また友人の元稹との関係も重要で、二人は宋初までは文壇の雄と見なされていた。例えば『旧唐書』の「元稹・白居易伝」では二人の文学のスタイルを沈約・謝眺の後を継ぐ新しい、傑出したものと評価している。『旧唐書』は開運二年(945)に完成したが、後晋の複数の史官が資料をつぎはぎして作ったもので、「元稹・白居易伝」が誰の書いたものかは不明。少なくとも個性ある表現者が書いたものではない。これに対してこれより100年余り後に作られた『新唐書』は欧陽修が編纂に関わっており、『新唐書』の駢文に対して、古文で書かれている。駢文とは四字の対句、六字の対句を敷き並べ、典故を多用する文体で、古文は駢文と対照的な自由な散文を指す。唐宋八大家の欧陽修は古文復興の旗手であった関係上、唐代の古文復興の立役者である韓愈を元稹・白居易に代って最大級の評価を加えている。元・白の文学を通俗と見る流れはここから始まっている。中国歴代の正史による前代の評価は政治文学を含めてこれまた政治的判断によって裁断されてしまう。中国研究の場合とくにこれが問題になる。

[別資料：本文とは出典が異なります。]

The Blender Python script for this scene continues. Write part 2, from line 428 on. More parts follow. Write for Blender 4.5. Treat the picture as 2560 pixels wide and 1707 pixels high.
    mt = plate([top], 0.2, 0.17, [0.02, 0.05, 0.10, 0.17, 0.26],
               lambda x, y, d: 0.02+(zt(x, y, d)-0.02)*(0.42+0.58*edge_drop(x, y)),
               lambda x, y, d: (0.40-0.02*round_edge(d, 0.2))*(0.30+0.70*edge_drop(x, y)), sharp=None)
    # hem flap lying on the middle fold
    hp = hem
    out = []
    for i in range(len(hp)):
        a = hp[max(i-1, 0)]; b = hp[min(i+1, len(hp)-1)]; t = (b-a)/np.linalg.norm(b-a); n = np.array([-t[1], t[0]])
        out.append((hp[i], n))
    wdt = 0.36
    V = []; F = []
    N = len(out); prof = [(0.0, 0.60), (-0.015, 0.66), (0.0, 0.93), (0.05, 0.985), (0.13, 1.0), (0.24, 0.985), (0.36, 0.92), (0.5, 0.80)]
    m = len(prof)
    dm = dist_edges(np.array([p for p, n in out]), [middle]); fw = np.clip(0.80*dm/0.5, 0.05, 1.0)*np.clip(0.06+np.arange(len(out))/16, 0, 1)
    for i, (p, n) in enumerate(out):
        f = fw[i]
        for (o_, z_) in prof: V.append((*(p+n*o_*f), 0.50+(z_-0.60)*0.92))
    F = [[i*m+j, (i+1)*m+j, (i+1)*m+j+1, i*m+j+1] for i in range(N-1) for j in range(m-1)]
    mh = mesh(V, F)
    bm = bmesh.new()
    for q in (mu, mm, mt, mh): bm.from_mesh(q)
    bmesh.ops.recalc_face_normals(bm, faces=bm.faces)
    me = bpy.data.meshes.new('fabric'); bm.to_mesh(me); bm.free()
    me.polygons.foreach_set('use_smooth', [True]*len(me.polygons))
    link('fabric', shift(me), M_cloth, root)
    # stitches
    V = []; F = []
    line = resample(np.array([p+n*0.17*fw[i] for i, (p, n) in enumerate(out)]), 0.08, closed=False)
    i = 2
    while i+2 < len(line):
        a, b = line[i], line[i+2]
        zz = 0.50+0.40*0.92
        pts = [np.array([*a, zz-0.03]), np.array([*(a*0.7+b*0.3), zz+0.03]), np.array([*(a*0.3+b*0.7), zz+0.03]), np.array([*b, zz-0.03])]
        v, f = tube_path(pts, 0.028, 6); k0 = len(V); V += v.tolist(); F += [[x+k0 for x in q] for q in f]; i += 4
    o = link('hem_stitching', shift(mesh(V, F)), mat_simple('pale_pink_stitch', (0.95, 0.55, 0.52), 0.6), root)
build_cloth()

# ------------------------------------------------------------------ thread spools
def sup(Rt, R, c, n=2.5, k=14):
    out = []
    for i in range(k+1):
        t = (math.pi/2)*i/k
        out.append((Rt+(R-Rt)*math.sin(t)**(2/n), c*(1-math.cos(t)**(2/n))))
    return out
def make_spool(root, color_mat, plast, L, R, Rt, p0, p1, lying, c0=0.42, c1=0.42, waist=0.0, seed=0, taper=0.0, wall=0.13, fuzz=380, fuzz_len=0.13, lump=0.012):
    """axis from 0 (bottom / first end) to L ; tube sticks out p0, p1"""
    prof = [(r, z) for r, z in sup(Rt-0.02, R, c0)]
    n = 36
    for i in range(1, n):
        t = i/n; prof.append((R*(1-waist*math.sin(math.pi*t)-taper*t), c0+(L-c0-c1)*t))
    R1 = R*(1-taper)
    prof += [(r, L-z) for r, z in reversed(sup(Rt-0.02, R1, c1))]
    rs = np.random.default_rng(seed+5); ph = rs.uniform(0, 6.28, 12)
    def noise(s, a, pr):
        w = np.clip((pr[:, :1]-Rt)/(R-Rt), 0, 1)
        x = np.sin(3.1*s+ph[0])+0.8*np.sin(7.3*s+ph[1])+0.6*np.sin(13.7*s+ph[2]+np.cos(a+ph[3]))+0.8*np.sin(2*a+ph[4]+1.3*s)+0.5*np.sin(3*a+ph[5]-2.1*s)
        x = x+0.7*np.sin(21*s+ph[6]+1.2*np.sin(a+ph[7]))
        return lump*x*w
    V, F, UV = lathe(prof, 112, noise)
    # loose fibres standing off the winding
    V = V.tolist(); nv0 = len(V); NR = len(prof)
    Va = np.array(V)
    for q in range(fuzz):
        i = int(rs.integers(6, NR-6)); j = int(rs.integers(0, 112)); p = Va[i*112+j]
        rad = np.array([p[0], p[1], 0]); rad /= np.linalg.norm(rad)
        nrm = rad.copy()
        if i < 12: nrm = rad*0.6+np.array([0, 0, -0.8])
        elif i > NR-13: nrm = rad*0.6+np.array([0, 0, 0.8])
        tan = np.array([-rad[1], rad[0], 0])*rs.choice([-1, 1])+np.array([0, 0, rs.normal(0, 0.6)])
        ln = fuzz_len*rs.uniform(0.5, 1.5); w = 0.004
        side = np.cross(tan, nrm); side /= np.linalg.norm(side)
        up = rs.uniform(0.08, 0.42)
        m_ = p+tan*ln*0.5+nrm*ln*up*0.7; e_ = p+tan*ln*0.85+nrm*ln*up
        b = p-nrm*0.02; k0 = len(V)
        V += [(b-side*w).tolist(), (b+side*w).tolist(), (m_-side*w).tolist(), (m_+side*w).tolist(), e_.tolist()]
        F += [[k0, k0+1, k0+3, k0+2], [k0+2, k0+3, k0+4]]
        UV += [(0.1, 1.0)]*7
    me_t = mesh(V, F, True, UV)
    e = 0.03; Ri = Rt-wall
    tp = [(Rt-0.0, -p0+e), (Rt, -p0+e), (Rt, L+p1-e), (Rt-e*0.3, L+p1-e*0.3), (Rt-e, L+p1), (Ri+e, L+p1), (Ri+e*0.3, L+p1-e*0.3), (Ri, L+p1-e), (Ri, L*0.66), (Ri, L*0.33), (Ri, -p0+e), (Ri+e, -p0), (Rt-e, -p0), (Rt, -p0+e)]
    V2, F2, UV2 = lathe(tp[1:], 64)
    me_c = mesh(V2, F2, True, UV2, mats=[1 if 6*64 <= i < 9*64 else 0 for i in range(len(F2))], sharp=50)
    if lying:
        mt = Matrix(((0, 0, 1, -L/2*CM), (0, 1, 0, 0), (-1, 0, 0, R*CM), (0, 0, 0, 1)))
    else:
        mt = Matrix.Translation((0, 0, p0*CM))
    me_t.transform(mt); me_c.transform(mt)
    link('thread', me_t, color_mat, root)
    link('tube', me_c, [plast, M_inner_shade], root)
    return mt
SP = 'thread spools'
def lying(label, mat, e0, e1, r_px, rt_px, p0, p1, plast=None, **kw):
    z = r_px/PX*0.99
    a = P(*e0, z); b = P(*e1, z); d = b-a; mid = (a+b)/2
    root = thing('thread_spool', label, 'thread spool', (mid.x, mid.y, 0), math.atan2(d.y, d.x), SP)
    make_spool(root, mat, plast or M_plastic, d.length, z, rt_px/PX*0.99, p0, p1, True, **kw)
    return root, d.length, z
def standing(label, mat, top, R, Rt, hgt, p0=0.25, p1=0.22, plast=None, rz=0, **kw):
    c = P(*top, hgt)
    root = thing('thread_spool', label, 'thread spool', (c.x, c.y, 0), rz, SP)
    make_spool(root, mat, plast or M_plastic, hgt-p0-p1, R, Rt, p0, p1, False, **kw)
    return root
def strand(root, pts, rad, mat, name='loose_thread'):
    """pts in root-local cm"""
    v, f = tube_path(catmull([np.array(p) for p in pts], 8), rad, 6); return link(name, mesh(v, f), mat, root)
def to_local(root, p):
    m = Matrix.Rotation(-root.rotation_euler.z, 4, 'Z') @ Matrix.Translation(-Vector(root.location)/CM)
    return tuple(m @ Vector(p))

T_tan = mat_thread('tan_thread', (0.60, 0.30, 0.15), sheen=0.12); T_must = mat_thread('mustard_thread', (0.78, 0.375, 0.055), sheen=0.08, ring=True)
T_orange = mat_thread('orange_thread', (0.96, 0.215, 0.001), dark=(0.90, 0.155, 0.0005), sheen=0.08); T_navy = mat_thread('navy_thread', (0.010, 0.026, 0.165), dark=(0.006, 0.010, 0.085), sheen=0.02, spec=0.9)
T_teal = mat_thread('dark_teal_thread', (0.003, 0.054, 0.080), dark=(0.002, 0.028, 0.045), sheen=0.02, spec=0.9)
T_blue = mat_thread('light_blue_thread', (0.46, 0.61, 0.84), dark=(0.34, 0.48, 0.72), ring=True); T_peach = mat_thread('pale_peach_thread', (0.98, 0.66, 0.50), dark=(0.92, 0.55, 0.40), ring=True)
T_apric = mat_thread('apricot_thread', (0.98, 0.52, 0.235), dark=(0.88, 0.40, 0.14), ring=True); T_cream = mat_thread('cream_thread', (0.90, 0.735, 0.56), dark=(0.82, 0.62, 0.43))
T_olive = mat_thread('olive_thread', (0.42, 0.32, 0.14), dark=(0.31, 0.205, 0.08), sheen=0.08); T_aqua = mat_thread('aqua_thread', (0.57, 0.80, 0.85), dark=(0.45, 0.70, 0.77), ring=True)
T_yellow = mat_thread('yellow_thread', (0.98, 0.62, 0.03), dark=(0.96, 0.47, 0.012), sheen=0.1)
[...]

 明代に「文は秦漢・詩は盛唐」をスローガンとする古文辞派が台頭して100年ほど勢力を維持したが、特に後半の李攀龍・王世貞らの擬古主義は極端で、先秦・両漢以外の書は読まない、詩では盛唐以後、文では前漢以後の言葉は一切用いないと揚言する。この排他的かつ主情的なお手本が、学問の浅い詩文の初学者に最短コースを提示して、知的中間層を量的に獲得することが出来たのである。その李攀龍は57歳で世を去ったが彼の名がまだ人々の記憶から消えない明末の頃に、李攀龍編と銘打った『唐詩選』が世に現われた。実はこれは彼の名をかたった真っ赤なニセモノなのだが、作者の盛名を負って大いに売れた。日本でもこの『唐詩選』は流行したが、これは古文辞派に影響を受けた江戸の儒者・荻生徂徠とその一派がもてはやしたことに由来する。その『唐詩選』を見ると彼らの主張通り盛唐の詩人に偏って中唐・晩唐の詩人はほとんど載せられていない。具体的には、韓愈が一首、白居易はゼロ、李商隠が三首、杜牧ゼロ、李賀ゼロという内容だ。アンソロジーは各時代の名作を網羅しているという前提でものを考えると失敗するという例が『唐詩選』なのだ。文学の党派性は中国文学に偏在する特性である。本書は中国文学のエッセンスを白楽天の中に見出して紹介してくれている。どうか一読されたい。